**Instruction:** Copy, character for character, the lines running from the one with "Continue the Blender" to the one with "gk, .35), 3.0, True)", ends included. Leave out every other line.

**Provided information:**
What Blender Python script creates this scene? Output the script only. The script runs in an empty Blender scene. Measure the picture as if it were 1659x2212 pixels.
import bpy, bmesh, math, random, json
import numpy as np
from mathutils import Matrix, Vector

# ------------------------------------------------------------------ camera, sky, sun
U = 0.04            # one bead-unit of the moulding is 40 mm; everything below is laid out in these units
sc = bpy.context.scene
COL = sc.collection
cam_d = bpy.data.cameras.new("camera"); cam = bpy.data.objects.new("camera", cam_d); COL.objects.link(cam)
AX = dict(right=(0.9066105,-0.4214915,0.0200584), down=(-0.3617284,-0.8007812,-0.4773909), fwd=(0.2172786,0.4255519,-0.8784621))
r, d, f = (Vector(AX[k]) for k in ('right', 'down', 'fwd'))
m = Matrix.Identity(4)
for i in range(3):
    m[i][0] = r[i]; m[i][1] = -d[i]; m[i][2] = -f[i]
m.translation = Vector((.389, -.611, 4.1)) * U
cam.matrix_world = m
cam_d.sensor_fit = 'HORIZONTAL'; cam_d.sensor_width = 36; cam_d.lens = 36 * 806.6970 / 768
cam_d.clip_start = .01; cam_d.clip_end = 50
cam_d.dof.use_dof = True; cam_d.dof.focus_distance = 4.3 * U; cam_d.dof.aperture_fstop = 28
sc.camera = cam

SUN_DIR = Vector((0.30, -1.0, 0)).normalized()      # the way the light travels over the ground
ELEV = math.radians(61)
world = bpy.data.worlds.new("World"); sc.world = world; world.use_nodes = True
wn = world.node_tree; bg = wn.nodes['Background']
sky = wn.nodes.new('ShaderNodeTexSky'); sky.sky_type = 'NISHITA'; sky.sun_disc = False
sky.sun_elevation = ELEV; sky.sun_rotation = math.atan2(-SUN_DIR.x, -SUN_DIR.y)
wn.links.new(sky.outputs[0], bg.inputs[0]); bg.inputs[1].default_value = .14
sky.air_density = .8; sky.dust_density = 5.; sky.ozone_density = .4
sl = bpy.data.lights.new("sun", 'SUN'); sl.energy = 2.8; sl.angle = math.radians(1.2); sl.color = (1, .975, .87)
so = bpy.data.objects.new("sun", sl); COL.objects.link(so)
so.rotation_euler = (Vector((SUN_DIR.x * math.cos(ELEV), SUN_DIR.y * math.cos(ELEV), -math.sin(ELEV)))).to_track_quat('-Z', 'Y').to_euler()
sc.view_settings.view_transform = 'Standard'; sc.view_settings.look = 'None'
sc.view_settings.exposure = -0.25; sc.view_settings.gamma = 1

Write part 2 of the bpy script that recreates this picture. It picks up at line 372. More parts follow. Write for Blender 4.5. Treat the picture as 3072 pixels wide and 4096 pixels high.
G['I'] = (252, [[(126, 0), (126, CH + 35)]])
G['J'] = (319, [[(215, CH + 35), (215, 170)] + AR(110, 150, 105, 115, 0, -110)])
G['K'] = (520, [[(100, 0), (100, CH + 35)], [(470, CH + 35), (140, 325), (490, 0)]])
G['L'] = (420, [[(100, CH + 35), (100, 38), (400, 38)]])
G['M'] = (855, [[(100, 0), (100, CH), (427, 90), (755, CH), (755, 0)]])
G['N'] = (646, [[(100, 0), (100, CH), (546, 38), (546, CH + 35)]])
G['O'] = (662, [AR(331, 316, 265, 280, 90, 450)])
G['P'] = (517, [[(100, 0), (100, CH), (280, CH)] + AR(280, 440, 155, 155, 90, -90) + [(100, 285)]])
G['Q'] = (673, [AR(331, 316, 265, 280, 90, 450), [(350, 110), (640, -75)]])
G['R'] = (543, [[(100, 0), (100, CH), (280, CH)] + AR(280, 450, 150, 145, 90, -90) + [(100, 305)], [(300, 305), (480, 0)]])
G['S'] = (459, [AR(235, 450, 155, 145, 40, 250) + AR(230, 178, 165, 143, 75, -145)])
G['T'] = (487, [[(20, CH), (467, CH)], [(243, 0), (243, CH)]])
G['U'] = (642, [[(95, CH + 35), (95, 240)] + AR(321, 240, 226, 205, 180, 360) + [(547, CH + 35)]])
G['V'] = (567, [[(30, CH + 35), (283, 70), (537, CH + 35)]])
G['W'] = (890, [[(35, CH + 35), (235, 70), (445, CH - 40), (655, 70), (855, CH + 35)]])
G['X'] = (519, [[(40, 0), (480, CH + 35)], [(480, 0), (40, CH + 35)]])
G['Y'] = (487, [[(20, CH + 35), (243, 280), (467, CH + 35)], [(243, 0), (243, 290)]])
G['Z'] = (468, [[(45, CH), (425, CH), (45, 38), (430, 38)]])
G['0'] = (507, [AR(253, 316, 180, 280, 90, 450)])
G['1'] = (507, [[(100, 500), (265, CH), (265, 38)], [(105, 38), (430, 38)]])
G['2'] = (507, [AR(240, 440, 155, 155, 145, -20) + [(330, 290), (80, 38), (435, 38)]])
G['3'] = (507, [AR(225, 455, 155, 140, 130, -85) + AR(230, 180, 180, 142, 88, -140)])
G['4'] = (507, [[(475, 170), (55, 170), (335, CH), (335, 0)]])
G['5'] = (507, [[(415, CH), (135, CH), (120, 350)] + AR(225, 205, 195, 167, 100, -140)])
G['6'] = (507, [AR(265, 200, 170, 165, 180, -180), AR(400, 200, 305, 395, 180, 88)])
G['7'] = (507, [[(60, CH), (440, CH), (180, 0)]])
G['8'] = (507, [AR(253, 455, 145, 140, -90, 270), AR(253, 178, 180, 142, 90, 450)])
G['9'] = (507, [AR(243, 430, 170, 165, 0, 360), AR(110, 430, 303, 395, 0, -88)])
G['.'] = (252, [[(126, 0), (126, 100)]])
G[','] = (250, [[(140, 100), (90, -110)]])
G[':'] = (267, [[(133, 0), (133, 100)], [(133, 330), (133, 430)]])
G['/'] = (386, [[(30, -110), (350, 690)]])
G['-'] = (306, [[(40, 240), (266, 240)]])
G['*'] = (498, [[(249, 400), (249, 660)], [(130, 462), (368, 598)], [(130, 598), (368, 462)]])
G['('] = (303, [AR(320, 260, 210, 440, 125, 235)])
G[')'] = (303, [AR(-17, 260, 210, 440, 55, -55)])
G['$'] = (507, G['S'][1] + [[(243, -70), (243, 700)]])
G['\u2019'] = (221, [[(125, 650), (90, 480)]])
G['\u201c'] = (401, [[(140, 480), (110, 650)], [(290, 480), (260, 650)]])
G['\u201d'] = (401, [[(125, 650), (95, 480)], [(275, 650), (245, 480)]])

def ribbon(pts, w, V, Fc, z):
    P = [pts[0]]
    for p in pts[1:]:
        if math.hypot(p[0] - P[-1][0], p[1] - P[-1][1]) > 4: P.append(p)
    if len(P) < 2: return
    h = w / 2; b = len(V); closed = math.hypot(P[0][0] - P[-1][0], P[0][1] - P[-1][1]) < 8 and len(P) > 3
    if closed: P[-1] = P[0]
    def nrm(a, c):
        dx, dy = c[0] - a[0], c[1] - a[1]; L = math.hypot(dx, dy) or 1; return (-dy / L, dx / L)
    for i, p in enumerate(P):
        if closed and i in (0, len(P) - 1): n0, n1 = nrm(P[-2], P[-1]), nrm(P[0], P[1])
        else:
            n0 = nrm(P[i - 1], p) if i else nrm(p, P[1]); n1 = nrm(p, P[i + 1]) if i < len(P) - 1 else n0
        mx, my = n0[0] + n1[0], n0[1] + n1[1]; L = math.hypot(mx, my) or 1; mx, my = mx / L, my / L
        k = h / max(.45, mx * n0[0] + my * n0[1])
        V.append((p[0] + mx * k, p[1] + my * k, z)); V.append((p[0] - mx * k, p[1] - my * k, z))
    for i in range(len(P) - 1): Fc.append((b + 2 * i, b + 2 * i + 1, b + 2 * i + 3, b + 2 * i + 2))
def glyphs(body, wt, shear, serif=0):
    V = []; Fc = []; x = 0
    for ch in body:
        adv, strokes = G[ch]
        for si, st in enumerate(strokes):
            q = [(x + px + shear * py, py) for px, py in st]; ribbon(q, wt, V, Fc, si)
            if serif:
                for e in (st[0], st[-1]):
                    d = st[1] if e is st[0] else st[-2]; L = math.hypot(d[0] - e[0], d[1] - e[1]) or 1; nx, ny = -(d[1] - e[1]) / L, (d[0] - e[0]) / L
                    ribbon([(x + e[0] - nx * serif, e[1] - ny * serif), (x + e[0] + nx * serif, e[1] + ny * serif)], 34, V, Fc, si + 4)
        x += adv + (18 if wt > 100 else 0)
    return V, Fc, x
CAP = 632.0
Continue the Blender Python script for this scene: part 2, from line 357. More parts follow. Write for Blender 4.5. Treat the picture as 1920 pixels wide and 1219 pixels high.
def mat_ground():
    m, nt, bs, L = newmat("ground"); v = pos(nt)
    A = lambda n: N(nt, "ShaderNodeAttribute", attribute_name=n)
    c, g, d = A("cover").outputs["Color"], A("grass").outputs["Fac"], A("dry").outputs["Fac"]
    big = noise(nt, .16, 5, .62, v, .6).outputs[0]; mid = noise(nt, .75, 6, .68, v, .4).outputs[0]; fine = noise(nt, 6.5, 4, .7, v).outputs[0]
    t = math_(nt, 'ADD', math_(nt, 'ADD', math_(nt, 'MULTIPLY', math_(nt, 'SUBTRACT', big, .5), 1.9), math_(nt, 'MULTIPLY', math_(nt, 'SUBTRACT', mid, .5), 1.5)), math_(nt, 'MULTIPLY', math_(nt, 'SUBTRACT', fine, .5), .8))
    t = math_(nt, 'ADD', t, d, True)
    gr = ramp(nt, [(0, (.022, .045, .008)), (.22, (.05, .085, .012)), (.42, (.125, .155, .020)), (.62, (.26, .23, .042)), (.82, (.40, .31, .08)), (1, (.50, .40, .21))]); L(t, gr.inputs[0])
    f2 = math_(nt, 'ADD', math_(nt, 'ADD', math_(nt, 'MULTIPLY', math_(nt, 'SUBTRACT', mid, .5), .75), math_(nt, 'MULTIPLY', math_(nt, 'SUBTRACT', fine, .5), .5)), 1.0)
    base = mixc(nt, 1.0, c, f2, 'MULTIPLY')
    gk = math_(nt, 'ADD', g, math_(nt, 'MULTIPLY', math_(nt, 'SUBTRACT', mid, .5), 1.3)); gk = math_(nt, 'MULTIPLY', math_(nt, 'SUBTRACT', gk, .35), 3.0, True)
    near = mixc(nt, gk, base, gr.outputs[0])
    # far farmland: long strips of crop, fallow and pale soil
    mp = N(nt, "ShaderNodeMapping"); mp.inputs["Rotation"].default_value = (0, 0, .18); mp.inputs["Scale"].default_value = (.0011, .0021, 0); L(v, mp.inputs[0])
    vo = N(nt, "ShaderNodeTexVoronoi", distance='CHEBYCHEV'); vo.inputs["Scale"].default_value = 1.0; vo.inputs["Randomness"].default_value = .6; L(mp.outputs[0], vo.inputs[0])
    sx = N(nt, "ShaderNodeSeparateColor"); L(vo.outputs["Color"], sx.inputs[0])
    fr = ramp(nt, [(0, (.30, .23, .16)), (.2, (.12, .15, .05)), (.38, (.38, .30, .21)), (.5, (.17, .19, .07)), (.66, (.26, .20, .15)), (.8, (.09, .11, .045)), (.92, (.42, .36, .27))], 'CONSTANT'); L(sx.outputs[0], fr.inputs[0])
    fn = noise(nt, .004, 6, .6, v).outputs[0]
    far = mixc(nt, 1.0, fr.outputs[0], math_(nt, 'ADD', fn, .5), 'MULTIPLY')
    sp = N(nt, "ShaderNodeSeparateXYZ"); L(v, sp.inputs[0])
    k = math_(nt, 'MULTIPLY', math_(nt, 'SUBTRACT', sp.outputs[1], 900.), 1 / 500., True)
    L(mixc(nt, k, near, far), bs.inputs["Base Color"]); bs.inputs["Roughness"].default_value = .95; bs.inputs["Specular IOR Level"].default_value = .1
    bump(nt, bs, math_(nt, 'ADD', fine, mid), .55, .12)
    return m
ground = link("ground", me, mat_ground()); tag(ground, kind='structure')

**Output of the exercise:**
Continue the Blender Python script for this scene: part 2, from line 357. More parts follow. Write for Blender 4.5. Treat the picture as 1920 pixels wide and 1219 pixels high.
def mat_ground():
    m, nt, bs, L = newmat("ground"); v = pos(nt)
    A = lambda n: N(nt, "ShaderNodeAttribute", attribute_name=n)
    c, g, d = A("cover").outputs["Color"], A("grass").outputs["Fac"], A("dry").outputs["Fac"]
    big = noise(nt, .16, 5, .62, v, .6).outputs[0]; mid = noise(nt, .75, 6, .68, v, .4).outputs[0]; fine = noise(nt, 6.5, 4, .7, v).outputs[0]
    t = math_(nt, 'ADD', math_(nt, 'ADD', math_(nt, 'MULTIPLY', math_(nt, 'SUBTRACT', big, .5), 1.9), math_(nt, 'MULTIPLY', math_(nt, 'SUBTRACT', mid, .5), 1.5)), math_(nt, 'MULTIPLY', math_(nt, 'SUBTRACT', fine, .5), .8))
    t = math_(nt, 'ADD', t, d, True)
    gr = ramp(nt, [(0, (.022, .045, .008)), (.22, (.05, .085, .012)), (.42, (.125, .155, .020)), (.62, (.26, .23, .042)), (.82, (.40, .31, .08)), (1, (.50, .40, .21))]); L(t, gr.inputs[0])
    f2 = math_(nt, 'ADD', math_(nt, 'ADD', math_(nt, 'MULTIPLY', math_(nt, 'SUBTRACT', mid, .5), .75), math_(nt, 'MULTIPLY', math_(nt, 'SUBTRACT', fine, .5), .5)), 1.0)
    base = mixc(nt, 1.0, c, f2, 'MULTIPLY')
    gk = math_(nt, 'ADD', g, math_(nt, 'MULTIPLY', math_(nt, 'SUBTRACT', mid, .5), 1.3)); gk = math_(nt, 'MULTIPLY', math_(nt, 'SUBTRACT', gk, .35), 3.0, True)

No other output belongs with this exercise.